Bleibt Magister Jean Beaupère, Theologe aus Paris. Der älteste - er ist siebzig Jahre alt. Der Ranghöchste - er ist Domherr von Rouen. Jener, der die schwerste Verantwortung trägt. Aber er ist auch der festeste, er spricht klar und offen, und er verleugnet nichts.

Er sagt, daß er bezüglich der im Prozeß besagter Jeanne erwähnten Erscheinungen vermute, daß die genannten Erscheinungen im menschlichen Willen liegen und mehr natürlicher denn übernatürlicher Ursache entspringen; doch verweist er diesbezüglich auf den Prozeß.

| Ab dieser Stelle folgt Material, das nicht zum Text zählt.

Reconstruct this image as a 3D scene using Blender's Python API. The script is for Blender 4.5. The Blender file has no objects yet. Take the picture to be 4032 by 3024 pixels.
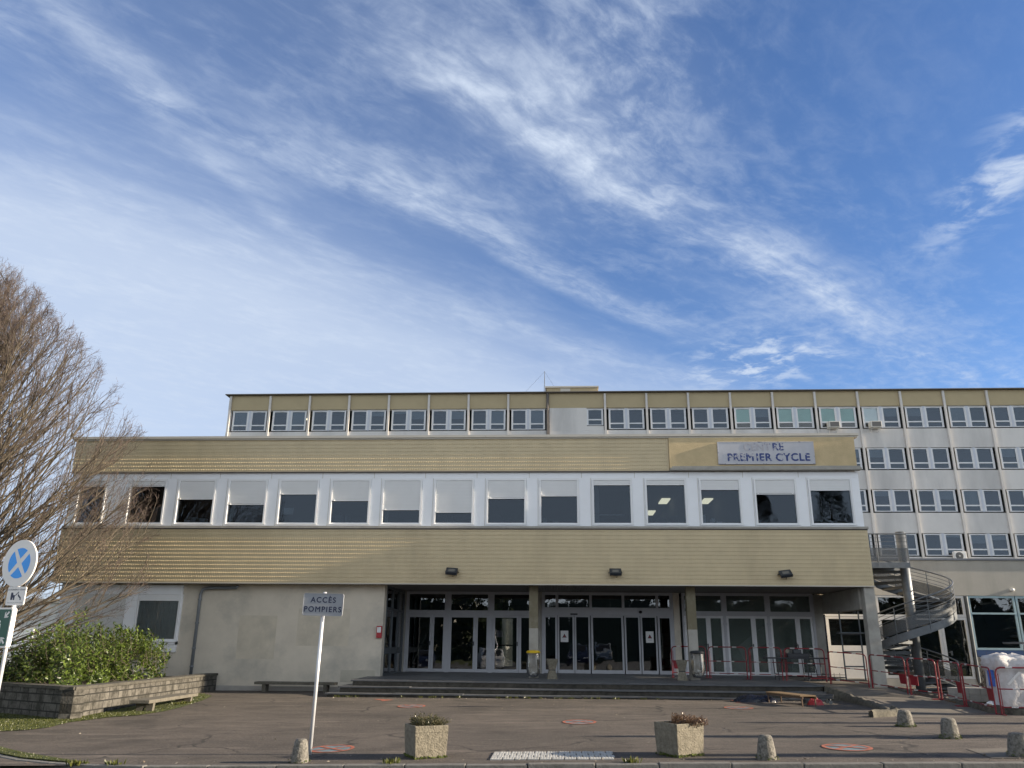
import bpy, bmesh, math, random
import numpy as np
from mathutils import Vector, Matrix
R = math.radians
random.seed(7)
C = bpy.context.scene.collection
sc = bpy.context.scene

# ------------------------------------------------------------------ camera
F_PX = 3174.3
PITCH, YAW, ROLL = R(17.92), R(3.406), R(0.5516)
fwd = Vector((-math.sin(YAW)*math.cos(PITCH), math.cos(YAW)*math.cos(PITCH), math.sin(PITCH)))
right0 = Vector((math.cos(YAW), math.sin(YAW), 0))
up0 = right0.cross(fwd)
rgt = right0*math.cos(ROLL) + up0*math.sin(ROLL)
upv = up0*math.cos(ROLL) - right0*math.sin(ROLL)
cam = bpy.data.objects.new('camera', bpy.data.cameras.new('camera'))
C.objects.link(cam)
cam.matrix_world = Matrix(((rgt.x, upv.x, -fwd.x, 0), (rgt.y, upv.y, -fwd.y, 0), (rgt.z, upv.z, -fwd.z, 1.6), (0, 0, 0, 1)))
cam.data.sensor_width = 36
cam.data.lens = F_PX/4032*36
cam.data.clip_end = 3000
sc.camera = cam

# ------------------------------------------------------------------ light
SUN_EL, SUN_AZ = R(16.5), R(-2.2)      # azimuth from +X towards +Y: the sun stands to the right, nearly along the facade
sund = Vector((math.cos(SUN_EL)*math.cos(SUN_AZ), math.cos(SUN_EL)*math.sin(SUN_AZ), math.sin(SUN_EL)))
sl = bpy.data.lights.new('sun', 'SUN')
sl.energy = 5.0
sl.angle = R(0.5)
sl.color = (1.0, 0.84, 0.64)
so = bpy.data.objects.new('sun', sl)
C.objects.link(so)
so.rotation_euler = sund.to_track_quat('Z', 'Y').to_euler()
so.location = (40, 0, 40)
sc.view_settings.view_transform = 'Standard'
sc.view_settings.look = 'None'
sc.view_settings.gamma = 1
sc.view_settings.exposure = 1.3
sc.cycles.max_bounces = 8
sc.cycles.transparent_max_bounces = 16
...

Ferner sagt er, daß er an jenem Morgen, noch bevor sie nach Saint-Ouen gebracht wurde, damit ihr die Predigt gehalten werde, mit Erlaubnis allein ins Gefängnis besagter Jeanne eintrat und diese davon unterrichtete, daß sie bald auf das Gerüst geführt würde, damit man ihr predige, und wenn sie eine gute Christin sei, so müsse sie auf dem Gerüst sagen, daß sie alle ihre Worte und Taten unter die Entscheidung unserer heiligen Mutter Kirche und besonders der kirchlichen Richter stelle. Sie antwortete, daß sie das tun wolle. Und das hat sie auf Ersuchen des Magisters Nicolas Midi auf dem Gerüst in Saint-Ouen auch gesagt; nach ihrem Widerruf wurde sie zurückgeführt, obgleich einige Engländer dem Bischof von Beauvais und denen von Paris vorwarfen, daß sie die Irrtümer jener Jeanne unterstützten.

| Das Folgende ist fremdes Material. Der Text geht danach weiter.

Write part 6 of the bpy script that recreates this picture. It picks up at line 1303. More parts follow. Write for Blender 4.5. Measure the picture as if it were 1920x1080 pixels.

Ferner sagt er, daß am Freitag oder Samstag nach dem Widerruf, als sie im Gefängnis Frauenkleider bekommen hatte, den Richtern hinterbracht wurde, daß besagte Jeanne bereue, die Männerkleider abgelegt zu haben, und wieder Frauenkleider trage. Darum schickte Mgr. de Beauvais den Sprechenden und Magister Nicolas Midi zu ihr, um ihr zuzureden und sie zu ermahnen, ihren auf dem Gerüst geäußerten Vorsätzen treu zu bleiben und sich davor zu hüten, rückfällig zu werden. Aber sie konnten den nicht finden, der den Schlüssel zum Gefängnis hatte. Und während sie auf den Gefängniswärter warteten, wurden sie von einigen Engländern im Schloßhof bedroht: wer sie beide in die Seine werfe, verdiene Lohn. Deshalb kehrten sie um, und auf der Schloßbrücke hörte Magister Midi, wie er dern Sprechenden berichtete, ähnliche Worte von anderen Engländern. Darüber erschraken sie und gingen fort, ohne mit besagter Jeanne zu sprechen.
Ferner sagt er bezüglich der Unschuld jener Jeanne, daß sie sehr zart war, von einer Zartheit, wie sie einer Frau anstehe, wie er meint; und keinem ihrer Worte war zu entnehmen, daß ihr Leib verdorben war.
Zu ihrer letzten Reue könne er nichts sagen, denn am Montag nach ihrem Widerruf verließ er Rouen, um sich im Auftrag der Universität Paris nach Basel zu begeben, und sie wurde am Mittwoch darauf verurteilt; darum weiß er nichts über ihre Hinrichtung, bis auf das, was er in Lille in Flandern sagen hörte.[1]

Von dieser objektiven Aussage - der einzigen, die auf die >Erscheinungen< anspielt, um von >natürlichen Ursachen< zu sprechen, bezüglich der Unschuld auf die >Zartheit< verweist und es ablehnt, etwas über die Reue zu sagen - hatte die Sache wenig zu gewinnen. Tatsächlich wurde Beaupère nicht wieder vorgeladen.